II. Six Categories Under Fire: Analyzing the Impact

The latest U.S. Commerce Department actions primarily target these six categories of Chinese exports:

  • Hardwood and Decorative Plywood: On June 12, 2025, the U.S. launched anti-dumping (AD) and countervailing duty (CVD) investigations against China, India, and Vietnam. Chinese hardwood and decorative plywood face a 504.07% anti-dumping duty—far higher than Vietnam's (138.04-152.41%) and Indonesia's (84.94%). This will severely pressure Chinese exporters on pricing and likely shrink their market share.
  • Softwood Plywood: Investigations are ongoing, with rates expected to mirror the punitive levels seen in hardwood plywood cases. Chinese manufacturers must monitor developments closely and prepare legal defenses.
  • Specific Brake Drums: On June 16, 2025, the U.S. imposed a 106.79% anti-dumping duty on Chinese brake drums, increasing export costs and weakening competitiveness in the U.S. automotive parts market.
  • Low-Speed Personal Transport Vehicles: Electric scooters and hoverboards face combined AD/CVD rates of 519.23%, with some manufacturers hit by a staggering 1,157.53% total tariff—effectively shutting them out of the U.S. market.
  • Temporary Steel Fencing: Chinese products face an 86.24% countervailing duty, with seven named companies subjected to rates ranging from 33.27% to 301.83%, creating uneven burdens among exporters.
  • Slag Containers: A 294.43% anti-dumping duty was imposed on June 11, 2025, with additional CVD investigations pending—potentially leading to dual tariff pressures.

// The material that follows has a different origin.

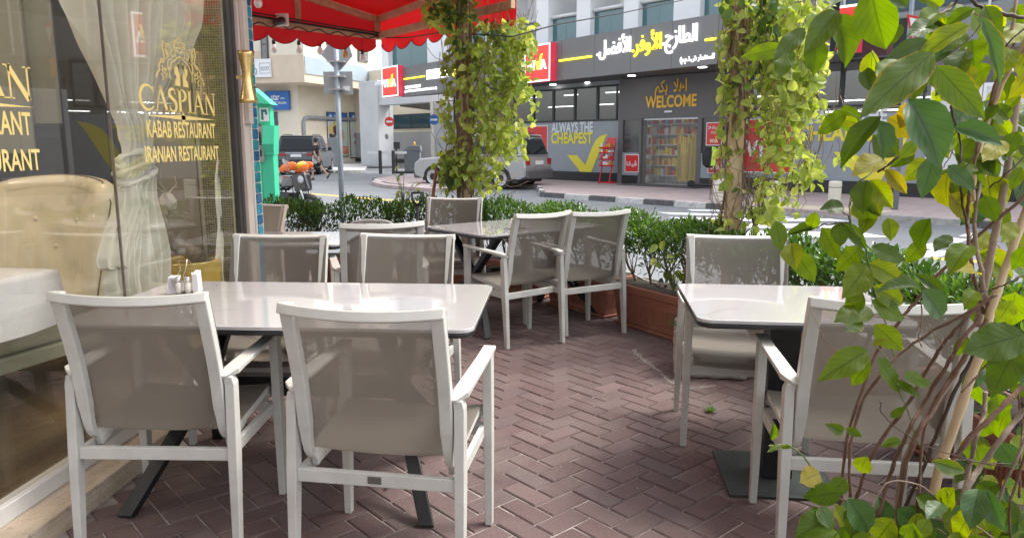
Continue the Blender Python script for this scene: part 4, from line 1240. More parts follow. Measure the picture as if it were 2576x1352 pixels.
# ---- gold lettering on the glass (sub-parts of the pane)
gp = pane_objs[2]
def gobj(name, b, parent=gp):
    o = b.build(name, GOLD, parent, fixn=False); return o
class GB:
    """flat vinyl shapes in the glass plane, x along the glass, z up"""
    def __init__(s): s.b = MB()
    def quadstrip(s, pts, ws):
        P = [Vector((p[0], 0, p[1])) for p in pts]
        vs = []
        for i, p in enumerate(P):
            t = (P[min(i + 1, len(P) - 1)] - P[max(i - 1, 0)])
            t.normalize(); nn = Vector((-t.z, 0, t.x)); w = ws[i] if isinstance(ws, (list, tuple)) else ws
            vs += [p + nn * w / 2, p - nn * w / 2]
        s.b.add(vs, [(2 * i, 2 * i + 1, 2 * i + 3, 2 * i + 2) for i in range(len(P) - 1)])
    def poly(s, pts):
        s.b.add([(p[0], 0, p[1]) for p in pts], [tuple(range(len(pts)))])
    def build(s, name, x, z, sx, sz, parent):
        b = MB(); n = len(s.b.v)
        f_ = [(XF + .0062, x + v[0] * sx, z + v[2] * sz) for v in s.b.v]; k_ = [(XF + .0054, x + v[0] * sx, z + v[2] * sz) for v in s.b.v]
        b.add(f_ + k_, s.b.f + [tuple(i + n for i in reversed(f)) for f in s.b.f])
        return b.build(name, GOLD, parent)
def arc(cx, cz, rx, rz, a0, a1, n=16): return [(cx + rx * cos(radians(a0 + (a1 - a0) * k / n)), cz + rz * sin(radians(a0 + (a1 - a0) * k / n))) for k in range(n + 1)]
TH, TN = .15, .055
def serif_letter(ch):
    g = GB(); w = .7
    def ser(x, z, wd=.26): g.quadstrip([(x - wd / 2, z), (x + wd / 2, z)], .045)
    if ch == 'C':
        w = .82; n = 24; p = arc(.46, .5, .42, .49, 40, 318, n); ws = [TN + (TH - TN) * sin(pi * k / n) ** 1.3 for k in range(n + 1)]; ws[0] = .09; g.quadstrip(p, ws); g.quadstrip([(.79, .98), (.79, .70)], .045)
    elif ch == 'A':
        w = .86; g.quadstrip([(.12, 0), (.42, 1.0)], TN); g.quadstrip([(.40, 1.02), (.74, 0)], TH); g.quadstrip([(.22, .34), (.62, .34)], .05); ser(.12, .02, .24); ser(.74, .02, .28)
    elif ch == 'S':
        w = .56; p = arc(.28, .75, .2, .22, 35, 215, 12)[:-1] + arc(.28, .27, .21, .25, 70, -145, 14)
        n = len(p) - 1; ws = [.06 + .10 * sin(pi * k / n) for k in range(n + 1)]; g.quadstrip(p, ws); g.quadstrip([(.45, .97), (.45, .74)], .04); g.quadstrip([(.08, .04), (.08, .28)], .04)
    elif ch == 'P':
        w = .66; g.quadstrip([(.18, 0), (.18, 1)], TH); p = [(.2, .97)] + arc(.3, .74, .27, .24, 85, -85, 14) + [(.2, .48)]
        n = len(p) - 1; g.quadstrip(p, [.05 + .1 * sin(pi * k / n) ** 2 for k in range(n + 1)]); ser(.18, .02, .32); ser(.12, .98, .2)
    elif ch == 'I':
        w = .36; g.quadstrip([(.18, 0), (.18, 1)], TH); ser(.18, .02, .32); ser(.18, .98, .32)
    elif ch == 'N':
        w = .88; g.quadstrip([(.15, 0), (.15, 1)], TN); g.quadstrip([(.13, .99), (.74, -.02)], TH); g.quadstrip([(.74, 0), (.74, 1)], TN); ser(.15, .02, .24); ser(.1, .98, .22); ser(.74, .98, .26)
    return g, w
def serif_word(word, x0, x1, z0, z1, parent):
    L = [serif_letter(c) for c in word]; tot = sum(w for _, w in L); k = (x1 - x0) / tot; x = x0
    for g, w in L:
        g.build('gold_letter', x, z0, k, z1 - z0, parent); x += w * k
yA, zA = FW.hit(350, 277); yB, zB = FW.hit(541, 289)
_, zT = FW.hit(460, 222)
zbase = (zA + zB) / 2; zcap = FW.hit(358, 207)[1] * .5 + FW.hit(530, 240)[1] * .5
serif_word('CASPIAN', yA, yB, zbase, zcap, gp)
def gtext(s, pa, pb, h, parent, pbase=None, bold=.015):
    y0, z0 = FW.hit(*pa); y1, z1 = FW.hit(*pb)
    me = text_mesh(s, y1 - y0, h, .0008, bold, GOLD)
    o = bpy.data.objects.new('gold_lettering', me)
    o.location = (XF + .0054, y0, (z0 + z1) / 2); o.rotation_euler = (0, 0, pi / 2); link(o, parent)
h1 = .083
gtext('KABAB RESTAURANT', (368, 346), (540, 349), h1, gp)
gtext('IRANIAN RESTAURANT', (364, 407), (549, 404), .078, gp)
# swash with a bead
g = GB(); n = 10
g.poly([(0, .0), (.5, .045), (.5, -.045)]); g.poly([(1, .0), (.5, -.045), (.5, .045)]); 
ys0, zs0 = FW.hit(361, 293); ys1, zs1 = FW.hit(540, 299)
g.build('gold_swash', ys0, (zs0 + zs1) / 2, ys1 - ys0, (ys1 - ys0) * .35, gp)
g = GB(); g.poly(arc(0, 0, 1, 1, 0, 342, 18)); g.build('gold_bead', (ys0 + ys1) / 2, (zs0 + zs1) / 2, .016 * 1.3, .022, gp)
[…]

III. Survival Strategies for Cross-Border E-Commerce

To navigate escalating U.S. protectionism, cross-border e-commerce firms should adopt these measures:

  • Diversify Markets: Reduce reliance on the U.S. by expanding into emerging markets like Southeast Asia, Africa, and Latin America.
  • Enhance Value: Invest in innovation, design, and branding to justify higher prices and offset tariff impacts. Consider shifting production to low-tariff regions.
  • Ensure Compliance: Study U.S. trade laws rigorously to avoid violations. Implement robust risk management systems to identify and mitigate trade risks.
  • Collective Defense: Participate actively in anti-dumping investigations and collaborate with industry associations to mount stronger legal responses.
  • Monitor Policy Shifts: Stay abreast of U.S. trade policy changes and adapt strategies swiftly to new regulatory environments.

In this era of heightened trade tensions, cross-border e-commerce businesses must remain vigilant, transforming challenges into opportunities to secure their position in an increasingly competitive global marketplace.